## PROBLEM TO SOLVE
Write out the data below in full. Keep it exact.
━━━ DATA PROVIDED
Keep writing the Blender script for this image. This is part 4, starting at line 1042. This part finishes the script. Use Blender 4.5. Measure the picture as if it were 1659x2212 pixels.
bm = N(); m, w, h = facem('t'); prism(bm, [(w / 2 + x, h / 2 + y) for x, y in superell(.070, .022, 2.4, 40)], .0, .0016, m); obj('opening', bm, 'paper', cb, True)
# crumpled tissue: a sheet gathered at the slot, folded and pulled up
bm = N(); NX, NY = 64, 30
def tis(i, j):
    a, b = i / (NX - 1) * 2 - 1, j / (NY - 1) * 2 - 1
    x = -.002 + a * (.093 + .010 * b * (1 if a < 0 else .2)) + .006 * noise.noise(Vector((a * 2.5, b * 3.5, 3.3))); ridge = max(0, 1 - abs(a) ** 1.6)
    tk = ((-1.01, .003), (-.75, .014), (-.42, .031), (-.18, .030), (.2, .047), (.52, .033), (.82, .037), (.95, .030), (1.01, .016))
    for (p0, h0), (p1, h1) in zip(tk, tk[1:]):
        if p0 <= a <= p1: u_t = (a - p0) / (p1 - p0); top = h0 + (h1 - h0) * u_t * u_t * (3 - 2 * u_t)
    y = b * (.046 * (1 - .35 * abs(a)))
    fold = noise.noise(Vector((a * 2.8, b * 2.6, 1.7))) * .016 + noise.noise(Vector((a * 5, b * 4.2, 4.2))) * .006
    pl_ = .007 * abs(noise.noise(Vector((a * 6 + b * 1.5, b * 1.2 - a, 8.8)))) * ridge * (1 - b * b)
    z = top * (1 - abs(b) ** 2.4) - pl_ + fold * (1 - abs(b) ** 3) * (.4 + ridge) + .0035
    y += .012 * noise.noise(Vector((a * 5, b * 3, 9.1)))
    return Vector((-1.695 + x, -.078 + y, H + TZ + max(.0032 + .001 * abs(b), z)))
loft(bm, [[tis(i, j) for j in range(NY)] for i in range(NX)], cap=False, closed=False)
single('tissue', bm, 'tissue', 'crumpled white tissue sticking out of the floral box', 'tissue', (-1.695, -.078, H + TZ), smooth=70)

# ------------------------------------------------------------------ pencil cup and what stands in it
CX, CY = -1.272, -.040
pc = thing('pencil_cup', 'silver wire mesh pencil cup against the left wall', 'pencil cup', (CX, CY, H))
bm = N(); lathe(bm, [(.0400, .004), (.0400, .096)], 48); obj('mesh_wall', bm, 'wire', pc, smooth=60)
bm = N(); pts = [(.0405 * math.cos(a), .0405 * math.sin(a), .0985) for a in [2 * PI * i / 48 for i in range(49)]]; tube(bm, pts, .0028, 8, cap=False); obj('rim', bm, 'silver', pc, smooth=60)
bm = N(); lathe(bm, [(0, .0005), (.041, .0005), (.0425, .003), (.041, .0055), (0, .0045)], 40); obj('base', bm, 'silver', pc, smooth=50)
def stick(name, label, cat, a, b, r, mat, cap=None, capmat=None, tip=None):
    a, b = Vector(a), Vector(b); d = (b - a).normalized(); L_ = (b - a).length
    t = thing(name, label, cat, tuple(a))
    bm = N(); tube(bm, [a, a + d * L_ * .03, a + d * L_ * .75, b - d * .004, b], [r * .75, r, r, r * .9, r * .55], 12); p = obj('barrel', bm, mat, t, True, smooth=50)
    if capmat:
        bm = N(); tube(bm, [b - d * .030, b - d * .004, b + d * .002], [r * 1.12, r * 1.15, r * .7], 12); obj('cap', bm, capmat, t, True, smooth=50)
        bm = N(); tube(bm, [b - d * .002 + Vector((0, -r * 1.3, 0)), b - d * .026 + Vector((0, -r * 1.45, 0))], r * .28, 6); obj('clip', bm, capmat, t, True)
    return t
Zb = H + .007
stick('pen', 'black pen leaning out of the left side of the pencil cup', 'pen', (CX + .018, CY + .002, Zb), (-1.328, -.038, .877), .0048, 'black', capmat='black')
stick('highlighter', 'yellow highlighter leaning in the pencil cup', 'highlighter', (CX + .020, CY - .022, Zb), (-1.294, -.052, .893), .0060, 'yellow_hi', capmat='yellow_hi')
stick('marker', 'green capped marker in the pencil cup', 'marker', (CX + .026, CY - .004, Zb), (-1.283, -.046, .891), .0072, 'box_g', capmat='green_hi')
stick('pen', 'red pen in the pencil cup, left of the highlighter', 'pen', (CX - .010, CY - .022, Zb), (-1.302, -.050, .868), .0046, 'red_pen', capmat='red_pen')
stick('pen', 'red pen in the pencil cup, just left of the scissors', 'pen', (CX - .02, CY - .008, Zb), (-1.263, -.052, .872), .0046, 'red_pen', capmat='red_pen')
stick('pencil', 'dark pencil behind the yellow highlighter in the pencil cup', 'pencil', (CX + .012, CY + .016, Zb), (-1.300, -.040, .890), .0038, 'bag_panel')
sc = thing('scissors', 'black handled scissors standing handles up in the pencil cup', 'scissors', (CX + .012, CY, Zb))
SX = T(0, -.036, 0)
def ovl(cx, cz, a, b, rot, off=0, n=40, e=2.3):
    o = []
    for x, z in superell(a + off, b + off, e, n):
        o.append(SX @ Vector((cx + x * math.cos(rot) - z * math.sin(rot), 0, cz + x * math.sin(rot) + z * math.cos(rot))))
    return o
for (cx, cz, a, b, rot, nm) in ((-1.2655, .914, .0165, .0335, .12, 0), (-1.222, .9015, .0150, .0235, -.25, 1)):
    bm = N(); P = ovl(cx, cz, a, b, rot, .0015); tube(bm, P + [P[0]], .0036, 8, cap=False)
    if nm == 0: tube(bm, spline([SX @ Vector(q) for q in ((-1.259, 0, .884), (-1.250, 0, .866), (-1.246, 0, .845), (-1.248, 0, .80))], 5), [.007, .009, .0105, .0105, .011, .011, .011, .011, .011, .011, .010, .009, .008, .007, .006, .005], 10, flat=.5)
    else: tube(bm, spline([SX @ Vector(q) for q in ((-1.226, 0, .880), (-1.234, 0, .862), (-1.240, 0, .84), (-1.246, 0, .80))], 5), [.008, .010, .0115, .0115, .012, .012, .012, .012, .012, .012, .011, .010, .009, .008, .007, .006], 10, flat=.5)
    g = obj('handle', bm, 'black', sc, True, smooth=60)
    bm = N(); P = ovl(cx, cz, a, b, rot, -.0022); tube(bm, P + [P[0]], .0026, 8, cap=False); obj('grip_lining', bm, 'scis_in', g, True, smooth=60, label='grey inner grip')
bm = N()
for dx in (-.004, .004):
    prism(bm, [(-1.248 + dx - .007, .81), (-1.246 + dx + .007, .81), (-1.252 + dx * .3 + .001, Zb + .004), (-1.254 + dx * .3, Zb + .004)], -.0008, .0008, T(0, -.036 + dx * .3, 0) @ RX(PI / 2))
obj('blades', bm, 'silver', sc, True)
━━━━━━
## SOLUTION
Keep writing the Blender script for this image. This is part 4, starting at line 1042. This part finishes the script. Use Blender 4.5. Measure the picture as if it were 1659x2212 pixels.
bm = N(); m, w, h = facem('t'); prism(bm, [(w / 2 + x, h / 2 + y) for x, y in superell(.070, .022, 2.4, 40)], .0, .0016, m); obj('opening', bm, 'paper', cb, True)
# crumpled tissue: a sheet gathered at the slot, folded and pulled up
bm = N(); NX, NY = 64, 30
def tis(i, j):
    a, b = i / (NX - 1) * 2 - 1, j / (NY - 1) * 2 - 1
    x = -.002 + a * (.093 + .010 * b * (1 if a < 0 else .2)) + .006 * noise.noise(Vector((a * 2.5, b * 3.5, 3.3))); ridge = max(0, 1 - abs(a) ** 1.6)
    tk = ((-1.01, .003), (-.75, .014), (-.42, .031), (-.18, .030), (.2, .047), (.52, .033), (.82, .037), (.95, .030), (1.01, .016))
    for (p0, h0), (p1, h1) in zip(tk, tk[1:]):
        if p0 <= a <= p1: u_t = (a - p0) / (p1 - p0); top = h0 + (h1 - h0) * u_t * u_t * (3 - 2 * u_t)
    y = b * (.046 * (1 - .35 * abs(a)))
    fold = noise.noise(Vector((a * 2.8, b * 2.6, 1.7))) * .016 + noise.noise(Vector((a * 5, b * 4.2, 4.2))) * .006
    pl_ = .007 * abs(noise.noise(Vector((a * 6 + b * 1.5, b * 1.2 - a, 8.8)))) * ridge * (1 - b * b)
    z = top * (1 - abs(b) ** 2.4) - pl_ + fold * (1 - abs(b) ** 3) * (.4 + ridge) + .0035
    y += .012 * noise.noise(Vector((a * 5, b * 3, 9.1)))
    return Vector((-1.695 + x, -.078 + y, H + TZ + max(.0032 + .001 * abs(b), z)))
loft(bm, [[tis(i, j) for j in range(NY)] for i in range(NX)], cap=False, closed=False)
single('tissue', bm, 'tissue', 'crumpled white tissue sticking out of the floral box', 'tissue', (-1.695, -.078, H + TZ), smooth=70)

# ------------------------------------------------------------------ pencil cup and what stands in it
CX, CY = -1.272, -.040
pc = thing('pencil_cup', 'silver wire mesh pencil cup against the left wall', 'pencil cup', (CX, CY, H))
bm = N(); lathe(bm, [(.0400, .004), (.0400, .096)], 48); obj('mesh_wall', bm, 'wire', pc, smooth=60)
bm = N(); pts = [(.0405 * math.cos(a), .0405 * math.sin(a), .0985) for a in [2 * PI * i / 48 for i in range(49)]]; tube(bm, pts, .0028, 8, cap=False); obj('rim', bm, 'silver', pc, smooth=60)
bm = N(); lathe(bm, [(0, .0005), (.041, .0005), (.0425, .003), (.041, .0055), (0, .0045)], 40); obj('base', bm, 'silver', pc, smooth=50)
def stick(name, label, cat, a, b, r, mat, cap=None, capmat=None, tip=None):
    a, b = Vector(a), Vector(b); d = (b - a).normalized(); L_ = (b - a).length
    t = thing(name, label, cat, tuple(a))
    bm = N(); tube(bm, [a, a + d * L_ * .03, a + d * L_ * .75, b - d * .004, b], [r * .75, r, r, r * .9, r * .55], 12); p = obj('barrel', bm, mat, t, True, smooth=50)
    if capmat:
        bm = N(); tube(bm, [b - d * .030, b - d * .004, b + d * .002], [r * 1.12, r * 1.15, r * .7], 12); obj('cap', bm, capmat, t, True, smooth=50)
        bm = N(); tube(bm, [b - d * .002 + Vector((0, -r * 1.3, 0)), b - d * .026 + Vector((0, -r * 1.45, 0))], r * .28, 6); obj('clip', bm, capmat, t, True)
    return t
Zb = H + .007
stick('pen', 'black pen leaning out of the left side of the pencil cup', 'pen', (CX + .018, CY + .002, Zb), (-1.328, -.038, .877), .0048, 'black', capmat='black')
stick('highlighter', 'yellow highlighter leaning in the pencil cup', 'highlighter', (CX + .020, CY - .022, Zb), (-1.294, -.052, .893), .0060, 'yellow_hi', capmat='yellow_hi')
stick('marker', 'green capped marker in the pencil cup', 'marker', (CX + .026, CY - .004, Zb), (-1.283, -.046, .891), .0072, 'box_g', capmat='green_hi')
stick('pen', 'red pen in the pencil cup, left of the highlighter', 'pen', (CX - .010, CY - .022, Zb), (-1.302, -.050, .868), .0046, 'red_pen', capmat='red_pen')
stick('pen', 'red pen in the pencil cup, just left of the scissors', 'pen', (CX - .02, CY - .008, Zb), (-1.263, -.052, .872), .0046, 'red_pen', capmat='red_pen')
stick('pencil', 'dark pencil behind the yellow highlighter in the pencil cup', 'pencil', (CX + .012, CY + .016, Zb), (-1.300, -.040, .890), .0038, 'bag_panel')
sc = thing('scissors', 'black handled scissors standing handles up in the pencil cup', 'scissors', (CX + .012, CY, Zb))
SX = T(0, -.036, 0)
def ovl(cx, cz, a, b, rot, off=0, n=40, e=2.3):
    o = []
    for x, z in superell(a + off, b + off, e, n):
        o.append(SX @ Vector((cx + x * math.cos(rot) - z * math.sin(rot), 0, cz + x * math.sin(rot) + z * math.cos(rot))))
    return o
for (cx, cz, a, b, rot, nm) in ((-1.2655, .914, .0165, .0335, .12, 0), (-1.222, .9015, .0150, .0235, -.25, 1)):
    bm = N(); P = ovl(cx, cz, a, b, rot, .0015); tube(bm, P + [P[0]], .0036, 8, cap=False)
    if nm == 0: tube(bm, spline([SX @ Vector(q) for q in ((-1.259, 0, .884), (-1.250, 0, .866), (-1.246, 0, .845), (-1.248, 0, .80))], 5), [.007, .009, .0105, .0105, .011, .011, .011, .011, .011, .011, .010, .009, .008, .007, .006, .005], 10, flat=.5)
    else: tube(bm, spline([SX @ Vector(q) for q in ((-1.226, 0, .880), (-1.234, 0, .862), (-1.240, 0, .84), (-1.246, 0, .80))], 5), [.008, .010, .0115, .0115, .012, .012, .012, .012, .012, .012, .011, .010, .009, .008, .007, .006], 10, flat=.5)
    g = obj('handle', bm, 'black', sc, True, smooth=60)
    bm = N(); P = ovl(cx, cz, a, b, rot, -.0022); tube(bm, P + [P[0]], .0026, 8, cap=False); obj('grip_lining', bm, 'scis_in', g, True, smooth=60, label='grey inner grip')
bm = N()
for dx in (-.004, .004):
    prism(bm, [(-1.248 + dx - .007, .81), (-1.246 + dx + .007, .81), (-1.252 + dx * .3 + .001, Zb + .004), (-1.254 + dx * .3, Zb + .004)], -.0008, .0008, T(0, -.036 + dx * .3, 0) @ RX(PI / 2))
obj('blades', bm, 'silver', sc, True)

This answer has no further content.